Aber es gibt auch Lichtblicke: "Vor allem Verbesserungen in der Verfügbarkeit qualifizierten Personals in Forschung und Technik. Mit dem 37. Rang wird dieser Indikator aber noch immer sehr kritisch eingeschätzt. Deutlich besser wird mit dem 8. Rang die Innovationskapazität der Unternehmen selbst beurteilt", verkündete das Wifo.
Ein widersprüchliches Bild zeigt sich bei der Effizienz des Arbeitsmarktes. "Mit dem 40. Rang schneidet Österreich gemessen an diesem Teilindex besonders schlecht ab. Neben den hohen Lohnnebenkosten bewertet das WEF z. B. das System der Lohnverhandlungen negativ", so das Wifo. Dies ist insofern brisant als gerade die Herbstlohnrunde der Metaller gestartet hat - mit einem veritablen Streit zwischen den Sozialpartnern.
Wifo fordert Reformen
Fazit der Experten des Wifo: "Es ist eine Mahnung an die Wirtschaftspolitik, nach Jahren des Krisenmanagements die Aufmerksamkeit wieder vermehrt auf strukturelle Fragen der Wettbewerbsfähigkeit und Standortqualität zu richten." Österreich müsse in den Bereichen Forschung und Umwelt zu einer Vorreiterstrategie zurückkehren, die Versäumnisse hinsichtlich Schulreformen und Vorschulerziehung aufarbeiten, die Effizienz des öffentlichen Sektors steigern und den Faktor Arbeit nachhaltig entlasten.
Gestern hatten die Wirtschaftsforschungsinstitute Wifo und IHS verlauten lassen, dass die Wirtschaft wieder an Schwung gewinnt. Heuer werden 0,7 Prozent reales Wachstum erwartet. Für 2016 ist der Optimismus noch größer: Das Wifo rechnet dann mit 1,4 Prozent BIP-Plus, das Institut für Höhere Studien (IHS) mit 1,6 Prozent. Beim Wifo sind das um 0,1 Prozentpunkte mehr als im Juni, beim IHS um 0,2 Punkte weniger.
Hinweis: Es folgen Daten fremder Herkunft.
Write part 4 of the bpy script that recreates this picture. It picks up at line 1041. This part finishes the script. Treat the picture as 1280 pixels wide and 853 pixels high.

Die Arbeitslosigkeit dürfte aber dennoch nächstes Jahr weiter steigen - trotzdem hält Aiginger einen weiteren Flüchtlingszustrom für verkraftbar. 30.000 zusätzliche Kräfte im Jahr wären kein Problem, wenn es eine Strategie dafür gebe, meinte er gestern. Ende August waren 384.585 Menschen ohne Job, Personen ohne österreichische Staatsbürgerschaft wiesen mit plus 20,5 Prozent einen besonders hohen Anstieg der Arbeitslosigkeit auf, während sie bei Inländern um 9,2 Prozent zunahm.
Wirtschaftsminister Reinhold Mitterlehner meinte heute zum Rückfall im Ranking: "Die Konjunktur kommt zwar langsam wieder in Fahrt, aber wir haben nach wie vor ein Wachstums-, Struktur- und Vertrauensproblem. Genau dort müssen wir ansetzen, um Österreich mit Strukturreformen und dem notwendigen Optimismus wieder nach vorne zu bringen."